Attorney General Peter F. Neronha today announced that as a result of a bipartisan, public/private coalition of 51 attorneys general and 11 phone companies he has joined, the phone companies have agreed to adopt eight principles to fight illegal robocalls. This agreement will help protect phone users from illegal robocalls and make it easier for this Office to investigate and prosecute bad actors.
"If there is one thing we can all agree on, it is the widely shared disdain of robocalls," said Attorney General Neronha. "These calls are at least an annoyance; at most, deceitful. Anything we can do to prevent these illegal calls that interrupt people's daily lives on a regular basis is a positive step. Engaging phone companies to work with us and assist in this effort is a win for consumers."
Estimates place the number of robocalls received by Rhode Island residents in January 2019 alone at around 10 million calls or 350,000 a day. Spoofing, specifically, is increasingly a practice deployed against unsuspecting Rhode Islanders.
The principles, available here, address the robocall problem in two main ways: prevention and enforcement.
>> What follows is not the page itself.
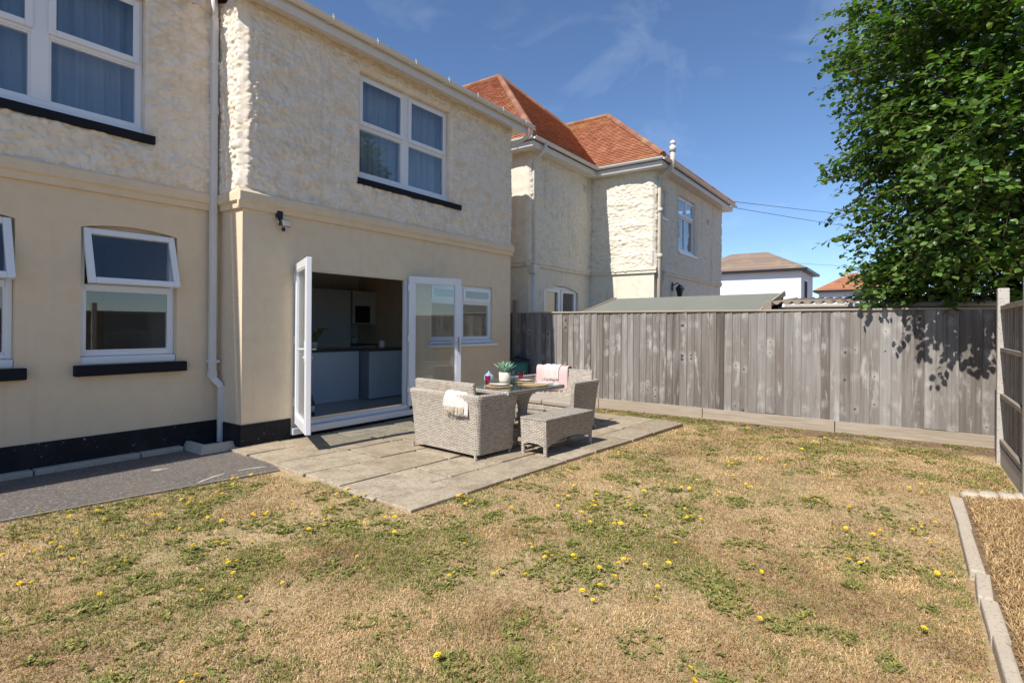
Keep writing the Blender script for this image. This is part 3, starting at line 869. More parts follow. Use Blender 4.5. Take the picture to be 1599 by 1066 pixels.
# floodlight with sensor
t = thing('floodlight', 'small black floodlight with sensor on the wall above the patio doors', 'light', (3.81, YW, 2.62))
obj('mount', MB().box(3.765, 3.845, YW-.045, YW-.001, 2.735, 2.835), M['black'], t, bevel=.008)
obj('lamp_head', MB().hexa([(3.775,YW-.14,2.635),(3.885,YW-.14,2.635),(3.885,YW-.05,2.66),(3.775,YW-.05,2.66),(3.775,YW-.125,2.72),(3.885,YW-.125,2.72),(3.885,YW-.04,2.73),(3.775,YW-.04,2.73)]), M['black'], t, bevel=.006)
obj('lens', MB().hexa([(3.785,YW-.147,2.643),(3.875,YW-.147,2.643),(3.875,YW-.141,2.643),(3.785,YW-.141,2.643),(3.785,YW-.135,2.712),(3.875,YW-.135,2.712),(3.875,YW-.128,2.712),(3.785,YW-.128,2.712)]), M['lamp'], t)
obj('bracket', MB().bar((3.755,YW-.03,2.74), (3.755,YW-.09,2.68), .012, .03), M['steel'], t)
obj('sensor', MB().lathe((3.83, YW-.075, 2.585), [(.004,0),(.018,.006),(.024,.022),(.018,.045)], 14), M['black'], t, smooth=True)

# curtains inside the upstairs windows
def curtain(x0, x1, z0, z1, y, mat, label, seed):
    xs = np.linspace(x0, x1, 90); zs = np.linspace(z0, z1, 12); V = []; F = []
    for z in zs:
        for x in xs:
            V.append((x, y+.03*math.sin((x*38+seed)+1.3*math.sin(x*9+seed))+.012*math.sin(x*83+z*2), z))
    for j in range(11):
        for i in range(89):
            k = j*90+i; F.append((k, k+1, k+91, k+90))
    me, org = mesh_from('curtain', V, F, mat, smooth=True)
    o = place(bpy.data.objects.new('curtain', me), org, None)
    sm = o.modifiers.new('thick', 'SOLIDIFY'); sm.thickness = .004
    return tag(o, label, 'curtain')
curtain(5.0, 5.92, 3.45, 5.1, YW+.27, M['net'], 'pale curtain in the left light of the upstairs window above the patio doors', 1)
curtain(6.0, 6.95, 3.45, 5.1, YW+.27, M['net'], 'pale curtain in the right light of the upstairs window above the patio doors', 5)
curtain(.65, 1.62, 3.45, 5.1, YL+.27, M['curtain'], 'blue-grey curtain in the cut-off left light of the upstairs corner window', 2)
curtain(1.68, 2.62, 3.45, 5.1, YL+.27, M['curtain'], 'blue-grey curtain in the full right light of the upstairs corner window', 9)

# ------------------------------------------------------------------ kitchen seen through the doors
kf = obj('kitchen_floor', MB().box(3.5, 8.46, YW+.13, 10.6, .05, .135), M['ifloor'], kind='structure')
mb = MB(); mb.box(3.38, 3.5, YW+.14, 10.6, .05, 2.615); mb.box(3.5, 8.46, 10.6, 10.7, .05, 2.615)
obj('kitchen_wall', mb, M['iwall'], kind='structure')
def cabinet(name, label, x0, x1, y0, y1, z0, z1, doors, grooved=False, worktop=False, fm='cab'):
    t = thing(name, label, 'cabinet', ((x0+x1)/2, y0, z0))
    obj('carcass', MB().box(x0, x1, y0+.021, y1, z0, z1), M['cabdark'], t)
    w = (x1-x0)/doors
    for i in range(doors):
        a, b = x0+i*w+.003, x0+(i+1)*w-.003
        mb = MB()
        if grooved:
            n = max(2, int((b-a)/.085)); s = (b-a)/n
            for k in range(n): mb.box(a+k*s+.002, a+(k+1)*s-.002, y0, y0+.018, z0+.02, z1-.004)
            mb.box(a, b, y0+.006, y0+.0195, z0+.02, z1-.004)
        else:
            mb.box(a, b, y0, y0+.0195, z0+.004, z1-.004)
        obj('front_panel', mb, M[fm], t)
    if worktop:
        obj('worktop', MB().box(x0-.02, x1+.02, y0-.03, y1+.02, z1+.001, z1+.04), M['worktop'], t, bevel=.004)
    return t
cabinet('kitchen_peninsula', 'grey-blue peninsula unit facing the open patio doors', 4.9, 6.33, 7.9, 8.5, .136, .99, 1, False, True)
cabinet('base_unit', 'grooved grey-blue base unit beside the right door jamb', 6.36, 7.4, 7.65, 8.2, .136, .985, 1, True, True)
cabinet('tall_cupboard', 'tall pale kitchen cupboards on the back wall of the kitchen', 5.4, 7.78, 10.0, 10.58, .136, 2.2, 4)
cabinet('base_unit', 'kitchen base unit below the dark microwave', 7.80, 8.45, 9.95, 10.58, .136, .98, 1, False, True)
cabinet('wall_unit', 'kitchen wall cupboard holding the dark microwave', 7.80, 8.45, 9.96, 10.58, 1.46, 2.2, 1)
obj('microwave', MB().box(7.86, 8.26, 9.93, 9.955, 1.49, 1.87), M['black'], bevel=.006, label='black built-in microwave in the kitchen wall cupboard', cat='microwave')
t = thing('house_plant', 'leafy potted plant on the kitchen worktop', 'plant', (5.62, 8.2, 1.03))
obj('pot', MB().lathe((5.62, 8.2, 1.031), [(.05,0),(.065,.06),(.07,.12)], 16), M['pot'], t, smooth=True)
mb = MB()
for k in range(11):
    a = k*2.4; L = .13+.05*(k % 3)
    p = [(5.62+.02*math.cos(a), 8.2+.02*math.sin(a), 1.14), (5.62+L*.6*math.cos(a), 8.2+L*.6*math.sin(a), 1.14+L), (5.62+L*1.1*math.cos(a), 8.2+L*1.1*math.sin(a), 1.14+L*1.05)]
    mb.tube(p, [.006, .022, .002], 5)
obj('foliage', mb, M['stem'], t)
for x_, y_, lb in ((7.98, 10.15, 'white storage jar on the worktop below the microwave'), (6.85, 7.9, 'pale mug on the base unit worktop by the right door jamb')):
    t = thing('jar', lb, 'jar', (x_, y_, 1.03))
    obj('body', MB().lathe((x_, y_, 1.027), [(.045,0),(.05,.02),(.05,.13)], 16), M['china'], t, smooth=True)
    obj('lid', MB().lathe((x_, y_, 1.158), [(.052,0),(.052,.015),(.01,.025)], 16), M['steel'], t, smooth=True)
t = thing('wine_bottle', 'green wine bottle with pale label on the floor inside the doors', 'bottle', (4.76, 6.98, .136))
obj('body', MB().lathe((4.76, 6.98, .137), [(.036,0),(.038,.01),(.038,.17),(.033,.195),(.016,.225),(.014,.24)], 20), M['bottlegreen'], t, smooth=True)
obj('neck_foil', MB().lathe((4.76, 6.98, .372), [(.0155,0),(.0155,.06),(.014,.065)], 16), M['foil'], t, smooth=True)
obj('paper_label', MB().lathe((4.76, 6.98, .19), [(.0388,0),(.0388,.09)], 20), M['paper'], t, smooth=True)

# ------------------------------------------------------------------ wicker furniture
def u_path(W, D, r, off=0, n=6):
    # U open towards +x: front of the right arm, round the back, to the front of the left arm
    r = r+off*.5; w = W/2+off; b = -off
    pts = [(D, -w), (D*.5, -w)]
    for i in range(n+1):
        a = math.pi*1.5-math.pi/2*i/n; pts.append((b+r+r*math.cos(a), -w+r+r*math.sin(a)))
    for i in range(n+1):
        a = math.pi-math.pi/2*i/n; pts.append((b+r+r*math.cos(a), w-r+r*math.sin(a)))
    pts += [(D*.5, w), (D, w)]
    return pts
def sofa(label, loc, rz, W=1.15, D=.61):
    t = thing('wicker_sofa', label, 'sofa', loc, 'wicker sofas at the garden table'); t.rotation_euler = (0, 0, rz)
    levels = [(.045, -.045), (.15, -.038), (.30, -.028), (.45, -.015), (.58, .0), (.655, .014), (.68, .012)]
    mb = MB(); n = len(u_path(W, D, .06))
    outs, ins = [], []
    for z, fl in levels:
        outs.append([(x, y, z) for x, y in u_path(W, D+.02*(z > .5), .07, fl)])
        ins.append([(x, y, z) for x, y in u_path(W, D+.02*(z > .5), .05, fl-.055)])
    rim = [tuple((np.array(a)+np.array(b))/2+np.array([0, 0, .014])) for a, b in zip(outs[-1], ins[-1])]
    rings = outs+[rim]+ins[::-1]
    base = len(mb.v)
    for rg in rings: mb.v += rg
    for i in range(len(rings)-1):
        for j in range(n-1):
            a = base+i*n+j; mb.f.append((a, a+1, a+1+n, a+n)); mb.m.append(0)
    k = len(rings)
    for j in (0, n-1):
        mb.f.append(tuple(base+i*n+j for i in range(k))); mb.m.append(0)
    for j in range(n-1):
        mb.f.append((base+j, base+(k-1)*n+j, base+(k-1)*n+j+1, base+j+1)); mb.m.append(0)
    obj_local('shell', mb, M['wicker'], t, smooth=False)
    h = W/2-.06
    obj_local('seat', MB().box(.06, D-.02, -h, h, .25, .33), M['wicker'], t, bevel=.015)
    obj_local('apron', MB().box(D-.06, D-.03, -h, h, .10, .248), M['wicker'], t)
    obj_local('backrest', MB().hexa([(.07,-h+.02,.34),(.13,-h+.02,.34),(.13,h-.02,.34),(.07,h-.02,.34),(.01,-h+.03,.80),(.055,-h+.03,.82),(.055,h-.03,.82),(.01,h-.03,.80)]), M['wicker'], t, bevel=.018)
    for s in (-1, 1):
        a, b = (-h+.02, -.004) if s < 0 else (.004, h-.02)
        obj_local('seat_cushion', MB().box(.14, D-.01, a, b, .332, .41), M['cushion'], t, bevel=.025, bseg=3)
    for sx in (.03, D-.03):
        for s in (-1, 1):
            obj_local('leg', MB().tube([(sx, s*(W/2-.06), 0), (sx, s*(W/2-.06), .06)], .017, 8), M['wicker'], t)
    return t
ZP = .019
sofa('wicker sofa with white fringed towel, its back turned to the house corner', (4.535, 4.24, ZP), R(-5.2))
sofa('wicker sofa with pink throw, in front of the timber fence', (7.06, 4.10, ZP), R(175))

# bench
t = thing('wicker_bench', 'low wicker bench without back at the lawn side of the table', 'bench', (5.57, 3.34, ZP))
t.rotation_euler = (0, 0, R(-4)); L, D = .98, .37
mb = MB(); n = 14
for s in (-1, 1):      # long aprons with an arched lower edge
    low = [(-L/2+.02+(L-.04)*i/n, s*(D/2-.012), .085+.085*math.sin(math.pi*i/n)**.7) for i in range(n+1)]
    pts = low+[(L/2-.008, s*(D/2-.006), .385), (-L/2+.008, s*(D/2-.006), .385)]
    mb.prism(pts, (0, -s*.02, 0))
for s in (-1, 1):
    low = [(s*(L/2-.012), -D/2+.02+(D-.04)*i/n, .085+.05*math.sin(math.pi*i/n)**.7) for i in range(n+1)]
    pts = low+[(s*(L/2-.008), D/2-.008, .385), (s*(L/2-.008), -D/2+.008, .385)]
    mb.prism(pts, (-s*.02, 0, 0))
obj_local('apron', mb, M['wicker'], t)
obj_local('top', MB().box(-L/2, L/2, -D/2, D/2, .386, .412), M['wicker'], t, bevel=.012)
for sx in (-1, 1):
    for sy in (-1, 1):
        obj_local('leg', MB().tube([(sx*(L/2-.03), sy*(D/2-.03), 0), (sx*(L/2-.028), sy*(D/2-.028), .38)], .022, 8), M['wicker'], t)

# table
TX, TY, TZ = 5.50, 4.12, ZP
t = thing('garden_table', 'wicker garden table with a glass top between the two sofas', 'table', (TX, TY, TZ)); t.rotation_euler = (0, 0, R(-4.5))
TW, TD = 1.08, 1.16
obj_local('glass_top', MB().box(-TW/2, TW/2, -TD/2, TD/2, .702, .710), M['tableglass'], t, bevel=.002)
rect = MB()
rect.box(-TW/2, -TW/2+.09, -TD/2, TD/2, .655, .700); rect.box(TW/2-.09, TW/2, -TD/2, TD/2, .655, .700)
rect.box(-TW/2+.09, TW/2-.09, -TD/2, -TD/2+.09, .655, .700); rect.box(-TW/2+.09, TW/2-.09, TD/2-.09, TD/2, .655, .700)
rect.box(-TW/2+.09, TW/2-.09, -TD/2+.09, TD/2-.09, .665, .685)
obj_local('rim', rect, M['wicker'], t, bevel=.008)
for sy in (-.34, .34):
    mb = MB(); k = 12
    prof = [(.055,.06),(.05,.25),(.055,.38),(.08,.48),(.13,.56),(.21,.62),(.30,.655)]
    rings = []
    for r_, z in prof:
        rings.append([(max(r_, .05)*math.cos(2*math.pi*j/k), sy+.055*math.sin(2*math.pi*j/k), z) for j in range(k)])
    b0 = len(mb.v)
    for rg in rings: mb.v += rg
    for i in range(len(rings)-1):
        for j in range(k):
            a, b = b0+i*k+j, b0+i*k+(j+1) % k; mb.f.append((a, b, b+k, a+k)); mb.m.append(0)
    obj_local('pedestal', mb, M['wicker'], t, smooth=True)
    obj_local('foot', MB().tube([(-.30, sy, .012), (-.18, sy, .022), (0, sy, .05), (.18, sy, .022), (.30, sy, .012)], [.018, .025, .03, .025, .018], 8), M['wicker'], t, smooth=True)
obj_local('stretcher', MB().box(-.02, .02, -.33, .33, .18, .23), M['wicker'], t)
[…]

Phone companies will work to prevent illegal robocalls by:
• Implementing call-blocking technology at the network level at no cost to customers. • Making available to customers additional, free, easy-to-use call blocking and labeling tools. • Implementing technology to authenticate that callers are coming from a valid source. • Monitoring their networks for robocall traffic.
Phone companies will assist attorneys' general anti-robocall enforcement by:
• Knowing who their customers are so bad actors can be identified and investigated. • Investigating and taking action against suspicious callers – including notifying law enforcement and state attorneys general. • Working with law enforcement, including state attorneys general, to trace the origins of illegal robocalls. • Requiring telephone companies with which they contract to cooperate in traceback identification.
Going forward, phone companies will stay in close communication with the coalition of attorneys general to continue to optimize robocall protections as technology and scammer techniques change.
The coalition of attorneys general, led by North Carolina Attorney General Josh Stein, New Hampshire Attorney General Gordon MacDonald, and Indiana Attorney General Curtis Hill, includes attorneys general from all 50 states and Washington, D.C.
The coalition of companies includes AT&T, Bandwidth, CenturyLink, Charter, Comcast, Consolidated, Frontier, Sprint, T-Mobile, Verizon, and Windstream.